The other reason Dorato gives for thinking quantum states are dispositions is also problematic. He equates dispositions with non-definite properties and claims that the passage from disposition to manifestation is the same thing as the passage from indefiniteness to definiteness. However, it's not clear why dispositional should be equated with indefinite -- properties that are objectively without a precise, possessed value. It seems that a copper wire can have a precise degree of conductivity, and a trigger on a gun requires a precise amount of pressure before it will fire, etc.

If quantum states were dispositions, and Mumford's functional characterization of dispositions is as correct as Dorato claims it is, quantum states would be dispositions to produce certain manifestations in certain circumstances -- such as a disposition to produce a reading of "spin up" if the polarizing filter is at 33 degrees, and "spin down" if at 66 degrees. But those functional characterizations sound like mysterious instructions appropriate for a hidden-variables interpretation of quantum mechanics, rather than something neutral between the various interpretations, as Dorato claims.
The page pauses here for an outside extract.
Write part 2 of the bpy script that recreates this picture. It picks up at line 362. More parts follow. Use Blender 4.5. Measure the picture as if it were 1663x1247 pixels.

There's also something puzzling about Anouk Barberousse's example of specific heat as a disposition in "Are Specific Heats Dispositions?" Specific heat is defined as the quantity of heat a sample must absorb in order to increase its temperature by 1 degree. Barberousse defends the idea that this is a disposition by citing an associated conditional (roughly):

If the temperature of the sample was raised by 1 degree, it would absorb x amount of heat.

This is said to be typical of a disposition expressing statement, that is, a statement about how a thing is disposed to respond to a stimulus. In this vein, a generic disposition expressing statement would say something like: "If the stimulus were to occur, the manifestation would occur." So, in the case of specific heat, the stimulus must be the temperature of the sample rising 1 degree, and the manifestation must be the sample absorbing x amount of heat. This seems odd. Does the rising temperature of the sample trigger it to absorb heat? This suggests that the sample's temperature rises prior to its absorbing heat, which seems odd. If there's a disposition expressing statement associated with specific heats, Barberousse has not clearly identified it.

I regret that I only have space to briefly mention the other valuable contributions to this collection. Stephen Mumford's "Filled in Space" attempts to allay Humean suspicions about dispositions which are not grounded in non-dispositional properties. Claudine Tiercelin's "Dispositions and Essences" consider the case for dispositional or scientific essentialism, according to which a thing's powers are essential to it. Cyrille Michon's "Opium's Virtus Dormitiva" defends the idea that a disposition can causally explain its manifestation. Bruno Gnassounou's "Conditional Possibility" raises further difficulties for reducing disposition claims to conditional statements. Ludger Jansen's "On Ascribing Dispositions" argues that while dispositions can be attributed to classes, general properties and property instances, their attribution to particulars is most fundamental. And in "An Extended Semantic Field of Dispositions and the Grounding Role of Causal Powers," Rom Harré further supports the essentiality of dispositional concepts by arguing that the aim of physics it to explain observed regularities by postulating unobservable powers.



[1] "Natural Kinds" in Ontological Relativity and Other Essays (New York: Columbia University Press, 1969, pp. 114-138).